The reason I bring this up is because of an event that took place yesterday. My mom was in town and I took the kids over to her hotel so they could clock some swim hours. After they had a blast in the hotel pool, my mom said something I found rather profound. “Kids, it was very special getting to watch you swim today.” I thought, “Hmm… that’s interesting.”

It was good getting to watch them swim. It was nice to have an afternoon to just sit and watch them play, laugh, and “show off” a bit. I think what my mom meant though was something more substantial than nice. The truth is, my kids won’t stay kids. They’re growing up, fast. The days of snuggling on the couch, asking me to watch their performances, or sit with them during the latest episode of Spiderman or YouTube videos aren’t forever. This time with them is special because it has a shelf life (and because they are amazing).
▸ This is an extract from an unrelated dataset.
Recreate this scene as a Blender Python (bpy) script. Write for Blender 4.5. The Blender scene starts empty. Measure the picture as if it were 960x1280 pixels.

More importantly though is the reality that their presence is a gift. When we tucked them into bed last night I thought about what my mom said. It wasn’t just good to spend an afternoon with them. It was special. Could I have spent the afternoon reading a beneficial book or working on Sunday morning? Absolutely. Is taking the kids out for an afternoon stressful? Sometimes. Any parent will tell you that planned events rarely go as expected. But at the end of the day am I thankful for the time with the kids? I wouldn’t have changed a thing.

In its essence, that’s input. It’s the reason God created the Sabbath. We NEED days of rest. We are wired for downtime. Take a moment to observe what is good in your life, just as God did as He admired His handiwork on the seventh day and “saw that it was good.”

As you plan your week tonight I’m encouraging you to intentionally plan your input time. And by input, I mean kids/family or time with friends. It doesn’t require a grandiose experience. I spent the Redbox rental fee (a whole 1.20) on Friday night and our whole family loved every minute. Input. Good. Restful. God intended.

In all of your productivity this week, make sure you’re having fun as well. You’ll feel better, keep burnout at bay, and honor God in the process. A win-win all around.